Stated goal: Wherever the word "this" turns up in a line of the entries, copy that line.
* Begin Records for processing *
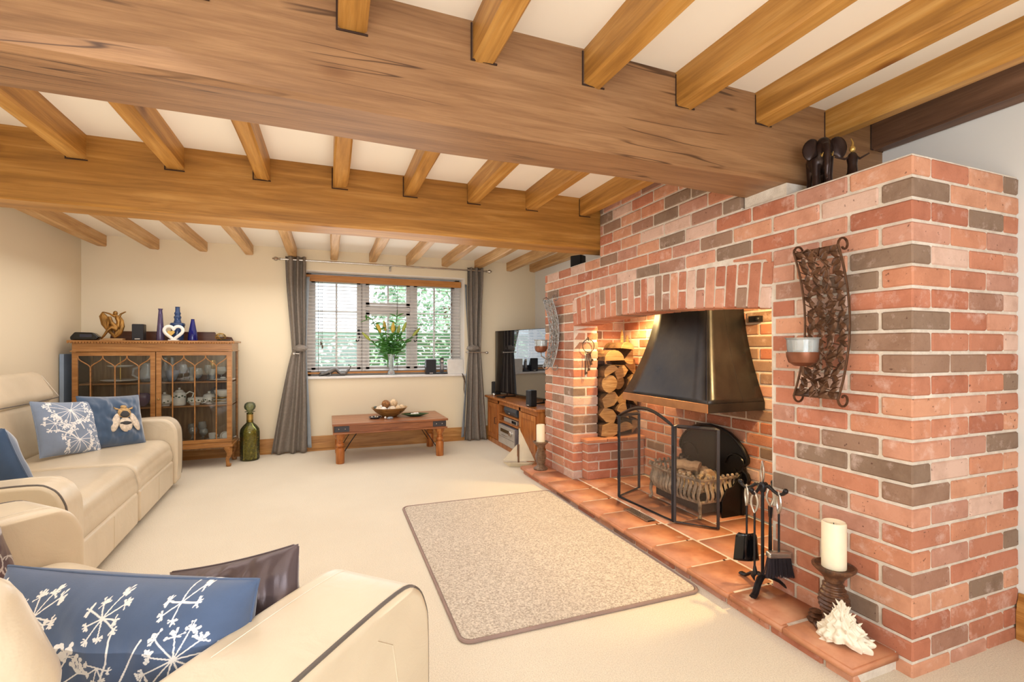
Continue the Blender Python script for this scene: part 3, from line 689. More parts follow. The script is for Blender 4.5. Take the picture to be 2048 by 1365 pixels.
# split logs on the plinth
def log_poly(kind, r, rd):
    if kind == 'round': n = 14; return [(r * rd.uniform(.92, 1.06) * math.cos(2 * math.pi * k / n), r * rd.uniform(.92, 1.06) * math.sin(2 * math.pi * k / n)) for k in range(n)]
    if kind == 'half':
        p = [(r * math.cos(math.pi * k / 8), r * .92 * math.sin(math.pi * k / 8)) for k in range(9)]; return [(x, z - r * .4) for x, z in p]
    if kind == 'wedge':
        p = [(0, -r * 1.0)] + [(r * 1.05 * math.sin(-.75 + 1.5 * k / 6), r * 1.05 * math.cos(-.75 + 1.5 * k / 6)) for k in range(7)]; return [(-x, z) for x, z in p][::-1]
    return [(r * x, r * z) for x, z in ((-1, -.5), (.1, -.8), (1, -.45), (.9, .4), (.2, .7), (-.8, .5))]
LOGS = [ # x, z, r, kind, turn, y-offset
 (2.36, .495, .085, 'slab', .1, 0, 'lowest left log'), (2.53, .505, .085, 'half', .2, .02, 'lowest middle log'), (2.655, .495, .058, 'wedge', -.3, .05, 'lowest right log'),
 (2.355, .625, .080, 'slab', -.3, .01, 'squarish log in the second layer, left'), (2.50, .65, .070, 'wedge', .4, -.01, 'wedge log in the second layer, middle'), (2.635, .62, .068, 'half', -.4, .02, 'half round log in the second layer, right'),
 (2.365, .765, .080, 'slab', .5, .0, 'big cream log in the third layer, left'), (2.52, .785, .070, 'wedge', 2.8, .02, 'wedge log in the third layer, middle'), (2.65, .755, .062, 'wedge', .3, .03, 'wedge log in the third layer, right'),
 (2.345, .905, .075, 'round', 0, -.02, 'round grey ended log'), (2.485, .915, .066, 'round', 0, .06, 'dark recessed round log'), (2.62, .90, .082, 'slab', 1.0, .0, 'orange log behind the hood edge'),
 (2.475, 1.01, .066, 'slab', .4, -.01, 'small log in the fifth layer, middle'), (2.35, 1.03, .072, 'half', .35, -.03, 'half round log sloping in the fifth layer'), (2.62, 1.04, .074, 'wedge', .5, .02, 'wedge log in the fifth layer, right'),
 (2.375, 1.155, .095, 'half', -.1, -.04, 'large half round log at the top left of the stack'), (2.58, 1.155, .068, 'wedge', 2.7, .0, 'pale wedge log near the top right'),
 (2.53, 1.245, .062, 'half', .1, -.02, 'topmost log of the stack')]
for i, (x, z, r_, kd, tn, yo, lab) in enumerate(LOGS):
    rd = random.Random(i + 11); tn += rd.uniform(-.25, .25); p = log_poly(kd, r_ * 1.06, rd); c_, s_ = math.cos(tn), math.sin(tn); p = [(a * c_ - b * s_, a * s_ + b * c_) for a, b in p]
    lt = thing('split_log', lab + ' in the wood stack', 'log', (x, 3.80, z), 0, 'split logs stacked on the plinth')
    ya, yb_ = -.125 + yo + rd.uniform(-.012, .012), .14
    obj('bark', G().prism(p, 1, ya + .002, yb_), bark_m, lt, smooth=False)
    obj('cut_face', G().prism([(a * 1.005, b * 1.005) for a, b in p], 1, ya, ya + .008), log_end, lt, smooth=False)
for x, z, h in ((2.60, 1.27, .13), (2.66, 1.25, .10)):
    tag(obj('wood_splinter', G().add([(-.016, 0, -.02), (.016, .005, -.02), (.012, 0, h * .6), (0, .002, h), (-.016, .02, -.02), (.016, .025, -.02), (.012, .02, h * .6), (0, .02, h)], [(0, 1, 2, 3), (4, 5, 6, 7), (0, 1, 5, 4), (1, 2, 6, 5), (2, 3, 7, 6), (3, 0, 4, 7)]), log_end, smooth=False, loc=(x, 3.84, z)),
        ('taller' if h > .12 else 'shorter') + ' pale wood splinter standing on top of the log stack', 'log')

# companion set: stand and four tools
CX, CY_ = 1.945, 1.705
st = thing('companion_stand', 'black iron companion stand with hooks holding the fire tools', 'fire tool stand', (CX, CY_, HZT))
for k, a in enumerate((R(205), R(325), R(85))):
    ca, sa = math.cos(a), math.sin(a); 
    obj('foot', G().tube([(0, 0, .055), (ca * .03, sa * .03, .056), (ca * .07, sa * .07, .040), (ca * .105, sa * .105, .012), (ca * .14, sa * .14, .008)], [.016, .017, .015, .015, .017], 6, flat=.5), black_iron, st, bevel=0)
obj('pole', G().tube([(0, 0, .05), (0, 0, .50)], .0075, 10), black_iron, st)
obj('collar', G().lathe([(.012, .46), (.017, .475), (.017, .495), (.010, .505)], n=14), black_iron, st)
obj('top_handle', G().tube([(.0 + .020 * math.sin(math.pi * t) * (1 if s_ > 0 else -1) * .7, .020 * math.sin(math.pi * t) * s_, .50 + .105 * t) for s_ in (1,) for t in [k / 10 for k in range(11)]] + [(-.014 * math.sin(math.pi * t), -.020 * math.sin(math.pi * t), .50 + .105 * t) for t in [1 - k / 10 for k in range(1, 11)]], .0045, 8), steel, st, label='bright steel loop handle')
hooks = []
for k, a in enumerate((R(195), R(108), R(285), R(15))):
    ca, sa = math.cos(a), math.sin(a); L = .075
    obj('hook', G().tube([(ca * .008, sa * .008, .485), (ca * .03, sa * .03, .492), (ca * .05, sa * .05, .475), (ca * L, sa * L, .462), (ca * (L + .018), sa * (L + .018), .470), (ca * (L + .03), sa * (L + .03), .484)], [.008, .009, .008, .008, .008, .011], 8).ball((ca * (L + .03), sa * (L + .03), .486), .0125, n=10, k=6), black_iron, st)
    hooks.append((CX + ca * L, CY_ + sa * L))
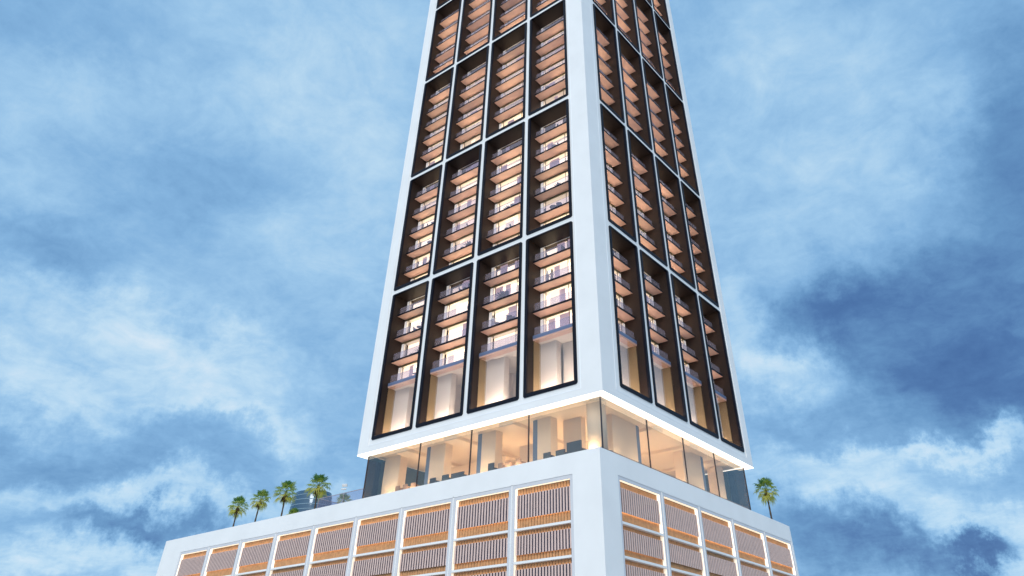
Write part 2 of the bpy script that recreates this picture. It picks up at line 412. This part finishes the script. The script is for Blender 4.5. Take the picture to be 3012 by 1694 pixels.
# rounded far corner
n = 10; rc = 2.1; cx, cy = PX - rc, RB[-1] + .08
arc = [(cx + rc * math.cos(i * math.pi / 2 / n), cy + rc * math.sin(i * math.pi / 2 / n)) for i in range(n + 1)]
for i in range(n):
    a, b = arc[i], arc[i + 1]; p.face([(a[0], a[1], GZ), (b[0], b[1], GZ), (b[0], b[1], PT), (a[0], a[1], PT)], 'white')
p.face([(cx, cy, PT)] + [(x, y, PT) for x, y in arc], 'white')
p.box(-78.49, cx, cy + 1.0, cy + rc, GZ, PT, 'white'); p.box(-78.49, -77.3, PY + 1.21, cy + 1.0, GZ, PT, 'white')
p.box(-77.3, PX - 1.2, PY + 1.2, cy + 1.0, PT - .5, PT - .02, 'deck')
p.build('podium_wall', tower)
f = MB()
for G, B in ((GL, LB), (GR, RB)):
    f.L(G, B[0], B[-1], .05, 1.15, TIERS[0][1], PF, 'white2'); f.L(G, B[0], B[-1], .05, 1.15, ZB, TIERS[-1][0], 'white2')
    for i, x in enumerate(B):
        a = x if i == 0 else x - .40; b = x if i == len(B) - 1 else x + .40
        f.L(G, a, b, .05, 1.15, TIERS[-1][0], TIERS[0][1], 'white2')
        if 0 < i < len(B) - 1: f.L(G, x - .07, x + .07, .0, .05, ZB, PF, 'white')
    f.L(G, B[0], B[-1], .0, .05, PF - .06, PF, 'white'); f.L(G, B[0] - .0, B[0] + .06, .0, .05, ZB, PF - .06, 'white'); f.L(G, B[-1] - .06, B[-1], .0, .05, ZB, PF - .06, 'white')
    for i in range(len(B) - 1):
        for (a, b) in zip(TIERS[:-1], TIERS[1:]): f.L(G, B[i] + .40, B[i + 1] - .40, .07, 1.1, b[1], a[0], 'white')
f.build('podium_frame', tower)
for fi, (G, B) in enumerate(((GL, LB), (GR, RB))):
    for i in range(len(B) - 1):
        a, b = B[i] + .42, B[i + 1] - .42
        for ti, (z0, z1) in enumerate(TIERS):
            r = rng.random()
            pn = MB(); pn.L(G, a - .02, b + .02, .98, 1.05, z0, z1, 'woodback')
            pan = pn.build('louvre_panel', tower)
            nf = 19; pitch = (b - a) / nf
            sl = MB(); ff = MB()
            h = z1 - z0
            m0 = z0 + h * (.235 if ti == 0 else .21); m1 = z1 - (.60 if ti == 0 else .42)
            for j in range(nf):
                s = a + pitch * (j + .5)
                x, y = G(s, .52); sgn = 1 if fi == 0 else -1
                rz = (R(16) if fi == 0 else R(90 - 16))
                sl.obox((x, y, (z0 + z1) / 2), pitch * .37, .03, h / 2 - .03, 'wood', rz)
                ff.L(G, s - pitch * .25, s + pitch * .25, .22, .285, m0, m1, 'fin')
            ff.L(G, a + .02, b - .02,   .29, .31, m0 + .02, m1 - .02, 'finback')
            sl.build('wood_slats', pan); ff.build('front_fins', pan)
            lm = MB()
            if ti == 0:
                lm.L(G, a + .03, b - .02, .10, .40, z1 - .012, z1 - .006, 'slot')
                lm.L(G, b - .012, b - .006, .10, .44, z0 + .02, z1 - .02, 'retglow')  # painted glow on the return face
                lm.L(G, a + .1, b - .1, .315, .335, m1 - .42, m1 - .04, 'panel')
                lm.L(G, a + .1, b - .1, .315, .335, m0 + .06, m0 + .5, 'panel')
            else:
                lm.L(G, b - .012, b - .006, .10, .44, z0 + .02, z1 - .02, 'retglowdim')  # painted glow on the return face, dimmer
                if r > .35: lm.L(G, a + .1, b - .1, .315, .335, m1 - .42, m1 - .04, 'paneldim')
                if r > .8: lm.L(G, a + .1, b - .1, .315, .335, m0 + .06, m0 + .5, 'paneldim')
            if lm.v: lm.build('light_strip', pan)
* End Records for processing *
Output:
Continue the Blender Python script for this scene: part 3, from line 689. More parts follow. The script is for Blender 4.5. Take the picture to be 2048 by 1365 pixels.
Write part 2 of the bpy script that recreates this picture. It picks up at line 412. This part finishes the script. The script is for Blender 4.5. Take the picture to be 3012 by 1694 pixels.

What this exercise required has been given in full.